═══ Supplied information

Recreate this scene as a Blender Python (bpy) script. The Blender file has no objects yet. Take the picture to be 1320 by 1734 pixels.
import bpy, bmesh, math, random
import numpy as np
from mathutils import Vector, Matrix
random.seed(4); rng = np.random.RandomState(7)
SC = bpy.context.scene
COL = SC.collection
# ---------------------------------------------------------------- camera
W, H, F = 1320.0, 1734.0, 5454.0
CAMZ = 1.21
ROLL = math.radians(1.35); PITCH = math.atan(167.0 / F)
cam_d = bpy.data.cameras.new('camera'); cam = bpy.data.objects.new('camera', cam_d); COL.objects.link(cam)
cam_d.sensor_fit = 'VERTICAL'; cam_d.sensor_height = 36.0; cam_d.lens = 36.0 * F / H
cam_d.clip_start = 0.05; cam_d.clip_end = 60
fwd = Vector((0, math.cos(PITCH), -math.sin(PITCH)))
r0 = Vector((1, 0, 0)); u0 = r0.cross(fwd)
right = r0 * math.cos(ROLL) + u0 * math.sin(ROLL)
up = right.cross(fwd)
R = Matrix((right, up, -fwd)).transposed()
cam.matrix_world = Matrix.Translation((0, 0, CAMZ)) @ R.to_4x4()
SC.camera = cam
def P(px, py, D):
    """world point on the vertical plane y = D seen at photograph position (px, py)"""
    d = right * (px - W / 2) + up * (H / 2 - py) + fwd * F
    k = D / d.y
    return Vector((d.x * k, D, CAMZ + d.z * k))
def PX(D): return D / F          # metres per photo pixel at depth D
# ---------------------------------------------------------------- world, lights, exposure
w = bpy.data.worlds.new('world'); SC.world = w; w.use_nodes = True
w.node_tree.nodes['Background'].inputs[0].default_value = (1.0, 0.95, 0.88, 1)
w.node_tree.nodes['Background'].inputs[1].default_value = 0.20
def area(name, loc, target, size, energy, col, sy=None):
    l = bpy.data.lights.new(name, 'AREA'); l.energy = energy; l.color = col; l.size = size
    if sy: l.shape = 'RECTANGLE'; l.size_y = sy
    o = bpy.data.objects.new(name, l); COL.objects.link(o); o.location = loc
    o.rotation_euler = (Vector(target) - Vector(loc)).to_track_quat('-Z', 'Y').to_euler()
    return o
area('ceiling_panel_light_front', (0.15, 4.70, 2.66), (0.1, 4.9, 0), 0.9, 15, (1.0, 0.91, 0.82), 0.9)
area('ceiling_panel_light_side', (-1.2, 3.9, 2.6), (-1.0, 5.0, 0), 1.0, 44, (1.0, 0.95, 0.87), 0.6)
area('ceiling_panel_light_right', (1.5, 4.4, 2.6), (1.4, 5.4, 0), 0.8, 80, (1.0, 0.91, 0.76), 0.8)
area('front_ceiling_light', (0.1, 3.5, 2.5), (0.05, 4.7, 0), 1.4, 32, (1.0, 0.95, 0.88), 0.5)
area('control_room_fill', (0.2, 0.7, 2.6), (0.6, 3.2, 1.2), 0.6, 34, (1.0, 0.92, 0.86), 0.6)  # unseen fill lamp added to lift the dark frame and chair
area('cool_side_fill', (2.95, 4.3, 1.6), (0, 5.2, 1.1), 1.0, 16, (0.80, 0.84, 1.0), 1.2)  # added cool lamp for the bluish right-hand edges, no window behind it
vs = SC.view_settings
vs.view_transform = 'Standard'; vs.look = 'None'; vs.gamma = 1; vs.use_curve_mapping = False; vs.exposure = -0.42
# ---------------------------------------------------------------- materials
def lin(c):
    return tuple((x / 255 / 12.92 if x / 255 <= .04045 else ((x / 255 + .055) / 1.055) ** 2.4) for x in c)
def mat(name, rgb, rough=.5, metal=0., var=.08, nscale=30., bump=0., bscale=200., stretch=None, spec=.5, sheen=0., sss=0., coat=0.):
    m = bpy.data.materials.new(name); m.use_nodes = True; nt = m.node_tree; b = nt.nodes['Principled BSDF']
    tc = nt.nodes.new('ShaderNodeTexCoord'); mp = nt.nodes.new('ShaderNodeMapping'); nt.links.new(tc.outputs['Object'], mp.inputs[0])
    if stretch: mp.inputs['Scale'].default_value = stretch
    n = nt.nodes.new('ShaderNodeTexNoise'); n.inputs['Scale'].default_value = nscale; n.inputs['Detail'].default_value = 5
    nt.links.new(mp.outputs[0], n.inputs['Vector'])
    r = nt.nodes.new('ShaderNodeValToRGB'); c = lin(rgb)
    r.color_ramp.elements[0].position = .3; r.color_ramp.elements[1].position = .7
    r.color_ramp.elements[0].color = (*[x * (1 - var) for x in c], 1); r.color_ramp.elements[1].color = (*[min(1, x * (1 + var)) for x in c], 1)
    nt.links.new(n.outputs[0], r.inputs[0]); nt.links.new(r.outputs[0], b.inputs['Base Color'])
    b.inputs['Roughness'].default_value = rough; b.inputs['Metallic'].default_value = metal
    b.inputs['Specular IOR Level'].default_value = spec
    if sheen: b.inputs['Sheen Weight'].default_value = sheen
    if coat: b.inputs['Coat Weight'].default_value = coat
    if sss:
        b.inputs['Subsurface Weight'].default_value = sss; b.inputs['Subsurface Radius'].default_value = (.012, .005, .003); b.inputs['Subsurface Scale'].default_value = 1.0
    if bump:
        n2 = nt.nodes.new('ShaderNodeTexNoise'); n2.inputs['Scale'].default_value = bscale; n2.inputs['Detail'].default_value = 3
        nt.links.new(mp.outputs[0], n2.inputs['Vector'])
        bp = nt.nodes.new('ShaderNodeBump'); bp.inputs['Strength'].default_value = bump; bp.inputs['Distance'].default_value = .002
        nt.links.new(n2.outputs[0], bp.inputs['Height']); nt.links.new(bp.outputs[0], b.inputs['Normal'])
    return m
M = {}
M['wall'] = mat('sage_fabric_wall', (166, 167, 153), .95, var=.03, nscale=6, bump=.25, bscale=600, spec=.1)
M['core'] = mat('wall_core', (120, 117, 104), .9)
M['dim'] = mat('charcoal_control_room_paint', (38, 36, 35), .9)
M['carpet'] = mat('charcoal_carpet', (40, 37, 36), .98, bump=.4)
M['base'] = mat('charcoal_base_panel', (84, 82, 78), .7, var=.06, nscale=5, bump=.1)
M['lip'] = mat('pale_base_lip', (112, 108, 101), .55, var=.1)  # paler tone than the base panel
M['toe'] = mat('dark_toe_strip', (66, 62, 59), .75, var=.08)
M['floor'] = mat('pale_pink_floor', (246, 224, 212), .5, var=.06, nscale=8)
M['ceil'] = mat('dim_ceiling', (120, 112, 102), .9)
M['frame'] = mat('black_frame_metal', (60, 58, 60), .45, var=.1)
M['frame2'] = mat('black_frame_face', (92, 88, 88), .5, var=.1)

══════

Set task: Print all of the data exactly as it was given.

Problem solution:
Recreate this scene as a Blender Python (bpy) script. The Blender file has no objects yet. Take the picture to be 1320 by 1734 pixels.
import bpy, bmesh, math, random
import numpy as np
from mathutils import Vector, Matrix
random.seed(4); rng = np.random.RandomState(7)
SC = bpy.context.scene
COL = SC.collection
# ---------------------------------------------------------------- camera
W, H, F = 1320.0, 1734.0, 5454.0
CAMZ = 1.21
ROLL = math.radians(1.35); PITCH = math.atan(167.0 / F)
cam_d = bpy.data.cameras.new('camera'); cam = bpy.data.objects.new('camera', cam_d); COL.objects.link(cam)
cam_d.sensor_fit = 'VERTICAL'; cam_d.sensor_height = 36.0; cam_d.lens = 36.0 * F / H
cam_d.clip_start = 0.05; cam_d.clip_end = 60
fwd = Vector((0, math.cos(PITCH), -math.sin(PITCH)))
r0 = Vector((1, 0, 0)); u0 = r0.cross(fwd)
right = r0 * math.cos(ROLL) + u0 * math.sin(ROLL)
up = right.cross(fwd)
R = Matrix((right, up, -fwd)).transposed()
cam.matrix_world = Matrix.Translation((0, 0, CAMZ)) @ R.to_4x4()
SC.camera = cam
def P(px, py, D):
    """world point on the vertical plane y = D seen at photograph position (px, py)"""
    d = right * (px - W / 2) + up * (H / 2 - py) + fwd * F
    k = D / d.y
    return Vector((d.x * k, D, CAMZ + d.z * k))
def PX(D): return D / F          # metres per photo pixel at depth D
# ---------------------------------------------------------------- world, lights, exposure
w = bpy.data.worlds.new('world'); SC.world = w; w.use_nodes = True
w.node_tree.nodes['Background'].inputs[0].default_value = (1.0, 0.95, 0.88, 1)
w.node_tree.nodes['Background'].inputs[1].default_value = 0.20
def area(name, loc, target, size, energy, col, sy=None):
    l = bpy.data.lights.new(name, 'AREA'); l.energy = energy; l.color = col; l.size = size
    if sy: l.shape = 'RECTANGLE'; l.size_y = sy
    o = bpy.data.objects.new(name, l); COL.objects.link(o); o.location = loc
    o.rotation_euler = (Vector(target) - Vector(loc)).to_track_quat('-Z', 'Y').to_euler()
    return o
area('ceiling_panel_light_front', (0.15, 4.70, 2.66), (0.1, 4.9, 0), 0.9, 15, (1.0, 0.91, 0.82), 0.9)
area('ceiling_panel_light_side', (-1.2, 3.9, 2.6), (-1.0, 5.0, 0), 1.0, 44, (1.0, 0.95, 0.87), 0.6)
area('ceiling_panel_light_right', (1.5, 4.4, 2.6), (1.4, 5.4, 0), 0.8, 80, (1.0, 0.91, 0.76), 0.8)
area('front_ceiling_light', (0.1, 3.5, 2.5), (0.05, 4.7, 0), 1.4, 32, (1.0, 0.95, 0.88), 0.5)
area('control_room_fill', (0.2, 0.7, 2.6), (0.6, 3.2, 1.2), 0.6, 34, (1.0, 0.92, 0.86), 0.6)  # unseen fill lamp added to lift the dark frame and chair
area('cool_side_fill', (2.95, 4.3, 1.6), (0, 5.2, 1.1), 1.0, 16, (0.80, 0.84, 1.0), 1.2)  # added cool lamp for the bluish right-hand edges, no window behind it
vs = SC.view_settings
vs.view_transform = 'Standard'; vs.look = 'None'; vs.gamma = 1; vs.use_curve_mapping = False; vs.exposure = -0.42
# ---------------------------------------------------------------- materials
def lin(c):
    return tuple((x / 255 / 12.92 if x / 255 <= .04045 else ((x / 255 + .055) / 1.055) ** 2.4) for x in c)
def mat(name, rgb, rough=.5, metal=0., var=.08, nscale=30., bump=0., bscale=200., stretch=None, spec=.5, sheen=0., sss=0., coat=0.):
    m = bpy.data.materials.new(name); m.use_nodes = True; nt = m.node_tree; b = nt.nodes['Principled BSDF']
    tc = nt.nodes.new('ShaderNodeTexCoord'); mp = nt.nodes.new('ShaderNodeMapping'); nt.links.new(tc.outputs['Object'], mp.inputs[0])
    if stretch: mp.inputs['Scale'].default_value = stretch
    n = nt.nodes.new('ShaderNodeTexNoise'); n.inputs['Scale'].default_value = nscale; n.inputs['Detail'].default_value = 5
    nt.links.new(mp.outputs[0], n.inputs['Vector'])
    r = nt.nodes.new('ShaderNodeValToRGB'); c = lin(rgb)
    r.color_ramp.elements[0].position = .3; r.color_ramp.elements[1].position = .7
    r.color_ramp.elements[0].color = (*[x * (1 - var) for x in c], 1); r.color_ramp.elements[1].color = (*[min(1, x * (1 + var)) for x in c], 1)
    nt.links.new(n.outputs[0], r.inputs[0]); nt.links.new(r.outputs[0], b.inputs['Base Color'])
    b.inputs['Roughness'].default_value = rough; b.inputs['Metallic'].default_value = metal
    b.inputs['Specular IOR Level'].default_value = spec
    if sheen: b.inputs['Sheen Weight'].default_value = sheen
    if coat: b.inputs['Coat Weight'].default_value = coat
    if sss:
        b.inputs['Subsurface Weight'].default_value = sss; b.inputs['Subsurface Radius'].default_value = (.012, .005, .003); b.inputs['Subsurface Scale'].default_value = 1.0
    if bump:
        n2 = nt.nodes.new('ShaderNodeTexNoise'); n2.inputs['Scale'].default_value = bscale; n2.inputs['Detail'].default_value = 3
        nt.links.new(mp.outputs[0], n2.inputs['Vector'])
        bp = nt.nodes.new('ShaderNodeBump'); bp.inputs['Strength'].default_value = bump; bp.inputs['Distance'].default_value = .002
        nt.links.new(n2.outputs[0], bp.inputs['Height']); nt.links.new(bp.outputs[0], b.inputs['Normal'])
    return m
M = {}
M['wall'] = mat('sage_fabric_wall', (166, 167, 153), .95, var=.03, nscale=6, bump=.25, bscale=600, spec=.1)
M['core'] = mat('wall_core', (120, 117, 104), .9)
M['dim'] = mat('charcoal_control_room_paint', (38, 36, 35), .9)
M['carpet'] = mat('charcoal_carpet', (40, 37, 36), .98, bump=.4)
M['base'] = mat('charcoal_base_panel', (84, 82, 78), .7, var=.06, nscale=5, bump=.1)
M['lip'] = mat('pale_base_lip', (112, 108, 101), .55, var=.1)  # paler tone than the base panel
M['toe'] = mat('dark_toe_strip', (66, 62, 59), .75, var=.08)
M['floor'] = mat('pale_pink_floor', (246, 224, 212), .5, var=.06, nscale=8)
M['ceil'] = mat('dim_ceiling', (120, 112, 102), .9)
M['frame'] = mat('black_frame_metal', (60, 58, 60), .45, var=.1)
M['frame2'] = mat('black_frame_face', (92, 88, 88), .5, var=.1)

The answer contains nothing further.